1. One of the most common All in One coolers: H100/100i/105..., is a freaking pain in the ass to put in this case(up top). The holes just don't match up to the top holes, this is insanity. Did fractal test this with their cooling equipment and call it a day? I'd recommend others that have one of these coolers to consider Phantecs offerings with full filters up top, with adjustable free form screw slots, to fit any rad/fan screw placement. The funny thing is the define r5 uses these free form slots for fan mounting on the bottom of the case near the psu, and the back of the case where there is a unfiltered 120-140mm fan slot. Installing the H100 up top makes it way too close to the mobo, which impedes access to the memory, and the cosair AIO cpu block itself. (Access problem only with Rad with push pull.) Without Push pull, you still have to mount the H100 way off. It doesn't mount on the corner back or anything like that. It's a good 1-2 inches off.

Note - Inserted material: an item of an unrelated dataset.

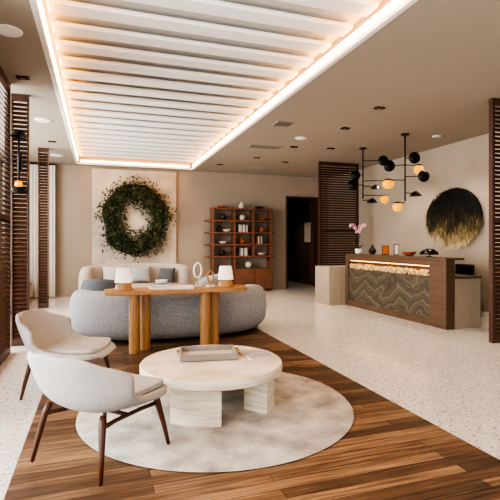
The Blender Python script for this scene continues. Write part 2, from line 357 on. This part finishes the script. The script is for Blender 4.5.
# ---------- curved sofas ----------
def sofa(name,label,loc,rz,a,b,Hh,sh,th,m,A,legz=.07,drop=.12):
    t=thing(name,label,'sofa',loc,rz)
    bm=bmesh.new(); N=56; K=20; rings=[]
    for i in range(N+1):
        f=i/N; ang=R(-90-A+2*A*f)
        ca,sa=math.cos(ang),math.sin(ang)
        cx=(a-th/2)*(abs(ca)**.85)*(1 if ca>0 else -1); cy=(b-th/2)*(abs(sa)**.85)*(1 if sa>0 else -1)
        nn=Vector((ca/a,sa/b,0)).normalized()
        e=min(f,1-f)*N; s=min(1,math.sqrt(max(0,1-(1-min(1,e/4))**2))+.12); s=min(s,1)
        hz=Hh-(Hh-sh)*drop*max(0,1-min(f,1-f)*3.2)**1.3
        ring=[]
        for k in range(K):
            q=2*math.pi*k/K; c_,s_=math.cos(q),math.sin(q)
            u=(abs(c_)**.55)*(1 if c_>0 else -1); w=(abs(s_)**.5)*(1 if s_>0 else -1)
            zz=(legz+hz)/2+w*(hz-legz)/2*(.6+.4*s)
            bulge=.035*math.sin(math.pi*(zz-legz)/(Hh-legz))
            ring.append(bm.verts.new(Vector((cx,cy,0))+nn*(u*th/2*s+ (bulge if u>0 else 0)-(.06*max(0,(legz+.15-zz)/.15) if u>0 else 0))+Vector((0,0,zz))))
        rings.append(ring)
    for p,q in zip(rings,rings[1:]):
        for k in range(K): bm.faces.new((p[k],p[(k+1)%K],q[(k+1)%K],q[k]))
    bm.faces.new(rings[0]); bm.faces.new(rings[-1])
    o=fin('backrest',bm,m,t,smooth=True); 
    bm=bmesh.new(); rr=[]; N=64
    for z,s in ((legz,.9),(legz+.03,.95),(sh-.08,.97),(sh-.03,.96),(sh,.9),(sh+.01,.6)):
        ring=[]
        for i in range(N):
            an=2*math.pi*i/N; c_,s_=math.cos(an),math.sin(an)
            ring.append(bm.verts.new(((a-th*.55)*s*(abs(c_)**.8)*(1 if c_>0 else -1),.06+(b-th*.5)*s*(abs(s_)**.8)*(1 if s_>0 else -1),z)))
        rr.append(ring)
    for p,q in zip(rr,rr[1:]):
        for i in range(N): bm.faces.new((p[i],p[(i+1)%N],q[(i+1)%N],q[i]))
    bm.faces.new(rr[0]); bm.faces.new(rr[-1]); fin('seat',bm,m,t,smooth=True)
    lathe('base',[(.8,0),(.8,legz+.01)],(0,.02,0),M_black,t,seg=48,sx=a,sy=b*.85)
    return t
sofa('curved_sofa','large curved grey upholstered sofa with rounded back behind console',(1.03,6.58,.006),0,1.37,.86,.665,.4,.3,M_fab2,102,legz=.035)
sofa('curved_sofa','curved cream upholstered sofa by the far wall',(.76,9.55,0),R(180),1.1,.62,.84,.42,.24,M_fab3,95)
def cushion(x,y,z,w,h,rx,rz,m,lab):
    bm=bmesh.new(); bmesh.ops.create_cube(bm,size=1); bmesh.ops.subdivide_edges(bm,edges=bm.edges,cuts=6,use_grid_fill=True)
    for v in bm.verts:
        X,Y,Z=v.co*2; f=(1-X*X)*(1-Z*Z)
        v.co=Vector((X*w/2*(1-.08*(1-Z*Z)),Y*(.02+.05*math.sqrt(max(0,f))),Z*h/2*(1-.08*(1-X*X))))
    o=fin('throw_cushion',bm,m,None,(x,y,z),(rx,0,rz),smooth=True); tag(o,lab,'cushion',group='cushions on the cream sofa')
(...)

2. While they went nuts on the dust filters for the front and bottom. The entire top, and the back 120-140mm fan slot is unfiltered.

3.Now the top is usually going to be exhaust, so that might be fine if you have 140mm fans up there exhausting air out of your case, but most people are going to put a rad up there with 120mm fans. 120's up top will leave a lot of open venting up top, for dust to settle. Same for the back of case 120-140mm slot.

July 5, 2015 | 06:08 PM - Posted by bLu (not verified)

You must be blind as the top vents fit AIO Corsair H80i, H100i, H100i GTX, H110i GT perfectly.

The holes line up towards the left side panel side completely away from the motherboard.

February 12, 2015 | 01:51 PM - Posted by david (not verified)

im building an x99 intel chipset on this R5 case. will a reference Nvidia gtx geforce 770 2gb fit in the case?

February 16, 2015 | 09:15 PM - Posted by Anonymous (not verified)

More than enough. You won't have to worry about gpu clearance in your situation.